Winter Icing

Last week’s winter storm brought ice to our part of Northern Virginia.  We awoke to a translucent landscape.   It took me back to a time in my Atlanta childhood when I had little first-hand experience with snow, at least any that I could remember.  My parents would wax nostalgic about family fun in the snow  when I was a baby in Lexington,  Kentucky.  They seemed surprised that I carried no tender memories of making a snowman with Daddy when I was a year old.  I grew up feeling sorely snow-deprived.  Every once in a while, snow might be predicted, but typically, what we got instead, in Atlanta, was ice. 

“First snow, Atlanta, 1971.” I’m standing between two friends in my childhood back yard.

The current Virginia weather prompted me to rummage through a shoe box of 1970s photos at my mother’s house. I was searching for a particular picture of me and two friends. It had been taken in our back yard on a day when school had been canceled due to a winter weather event, whether snow or ice, I couldn’t recall. But I remembered that the three of us had that characteristically awkward, disheveled, waif-like look of most ten to twelve year olds from that era.

I found the photo quickly.  It was a rare snow picture.  On the back I’d printed: First snow, Atlanta, 1971.  While it obviously wasn’t the city’s first-ever snow, it apparently  was mine, in that location.  We’d moved to the neighborhood only three years before.  My old green and red swing set is visible at back left, long before it became an arbor for wisteria vines.   I’d forgotten that that our yard had been such a wide open expanse in those early years.  By the time we sold the house, in 2017, trees, shrubs and foliage had grown up dramatically, creating the look of a sheltered, enclosed garden. The corner of the garage, at back right, hadn’t been visible like that for many years, nor had the homes on the street behind. 

The details of that winter day in 1971 are hazy.  Seems like we wandered around and gaped, in awe, at the alien snow-covered landscape.  We weren’t well-equipped for actual snow play.  Cold, wet feet and hands prevented us from staying out very long.   My husband is amused at how ill-dressed we were for the circumstances, in corduroys or jeans, and sneakers.  This was Atlanta, not Rochester, I remind him.  Few, if any of my friends had snow boots or ski wear; we would have outgrown them before they were ever needed.  Winter in Atlanta was less a season than an exotic, fleetingly ephemeral sensation.   

My memories of Atlanta ice storms are more distinctly fixed in my memory than the snow days.  Growing up, I considered any form of frozen precipitation a welcome break from the usual.  Ice, snow’s cousin, was our more frequent visitor, and I found its effects fascinating.  As I roamed the icy yard last week, I saw it again with the eyes of a much younger me. 

I loved how frozen droplets, their motion captured mid-air, dangled from dogwood branches.  I saw, with wonder, that every individual privet leaf had been perfectly encased in ice.  Each leaf was twinned with its own ice copy that could be carefully removed.  Amazing!
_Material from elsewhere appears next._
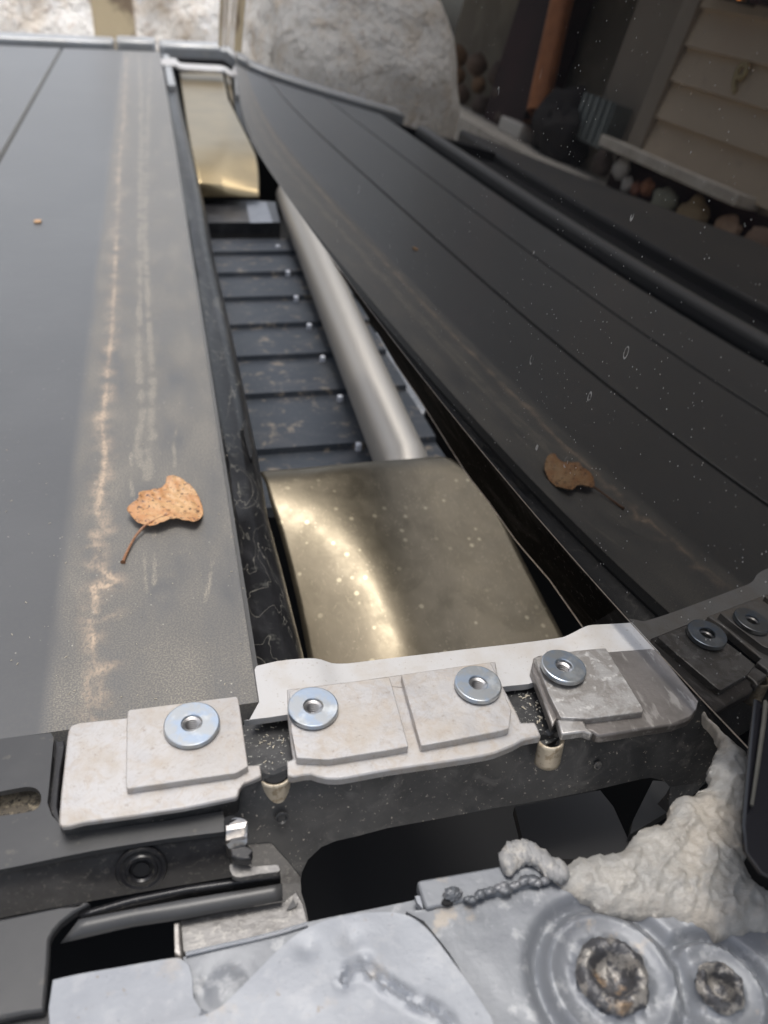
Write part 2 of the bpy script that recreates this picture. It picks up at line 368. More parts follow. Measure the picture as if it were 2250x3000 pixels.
# ================================================================== tonneau cover
XE = P(557, 1513)[0]; X1 = -0.1742; X2 = -0.3602; X3 = -.531
YN = .1962; YF = 1.945
cover = thing('roll_up_cover', 'dark grey slatted truck bed cover with tan dirt lines and a dry leaf on it', 'bed cover', (-.25, 1.0, -.01))
def seg_d(p, a, b):
    ab = b - a; t = max(0, min(1, (p - a).dot(ab) / max(1e-12, ab.length_squared))); return (p - a - ab * t).length
def world(pl, z=0): return [P(u, v, z).to_2d() for u, v in pl]
orange = world(Z('F', [(585, 0), (590, 60), (600, 130), (600, 200), (585, 300), (575, 400), (555, 450), (560, 520), (600, 590), (560, 600), (540, 650), (555, 720), (530, 780), (505, 795), (570, 805), (625, 850), (675, 885), (600, 915), (530, 915), (545, 980), (545, 1060)]))
orange = world([(272, 118), (268, 250), (258, 350), (252, 500), (247, 620), (243, 700), (232, 800), (226, 880), (220, 905)]) + orange
orange2 = world(Z('F', [(510, 1110), (520, 1150), (540, 1200), (530, 1260), (545, 1300), (535, 1350)]))
orange3 = world(Z('F', [(640, 1380), (560, 1395), (500, 1420), (495, 1480), (510, 1540), (500, 1600), (520, 1650), (545, 1675)]))
orange4 = world(Z('F', [(505, 1110), (560, 1120), (620, 1085), (645, 1080)]))
orange5 = world(Z('F', [(575, 1460), (580, 1540), (560, 1600), (600, 1610)]))
pale = [world([(300, 118), (304, 200), (306, 300), (304, 420), (302, 600), (300, 760), (303, 850), (308, 900)]) + world(Z('F', [(800, 0), (790, 120), (810, 230), (850, 300)])),
        world([(326, 118), (318, 300), (312, 500), (322, 700), (330, 830)]) + world(Z('F', [(860, 0), (880, 50), (850, 100), (850, 180), (850, 290)])),
        world(Z('F', [(1010, 0), (990, 100), (1000, 200), (1000, 300)])), world(Z('F', [(750, 150), (745, 300), (760, 400)])),
        world(Z('F', [(830, 650), (825, 760), (830, 850), (840, 950)])), world(Z('F', [(880, 600), (885, 760), (880, 900)])),
        world(Z('F', [(1215, 770), (1200, 880), (1170, 1000)])), world(Z('F', [(455, 1390), (450, 1480), (460, 1560), (500, 1660)]))]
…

I enjoyed hearing and feeling  the ice-clad blades of grass crunch beneath my feet as I walked. 

I liked how the light filtering through ice-covered branches gave the sky a lavender tinge.  

Suddenly, I was brought back to the present by a sharp sound resembling a gunshot.  The birds at the feeder vanished in a whoosh, and pine boughs came crashing down.  The temperature was rising, and the sleet had turned to rain, but the pines all around our house were bending lower and lower with the extra water weight.  The power went out.  There were more gunshot-like sounds. I could see cars slowing down out front, avoiding a couple of newly downed limbs.  

We were fortunate in having only minimal damage to trees from last week’s ice.  This week’s winter storm is just now beginning.  Small snowflakes are starting to fall.  Accumulation of three to six inches is predicted for the metro DC area.  The ten-year old me from 1971 would be ecstatic (and far better prepared, in terms of apparel.)

Wherever you are, may winter wow you with its beauty, rather than its destructive power. 

 

One thought on “Winter Icing”

  1. Loved reading about your Atlanta ice storm reflections! I remember that storm. My mom made my brother and me camp out in the living room by the fireplace, seemingly far enough from trees that might fall on our bedrooms. It is my best memory with my brother. Thanks for reminding me!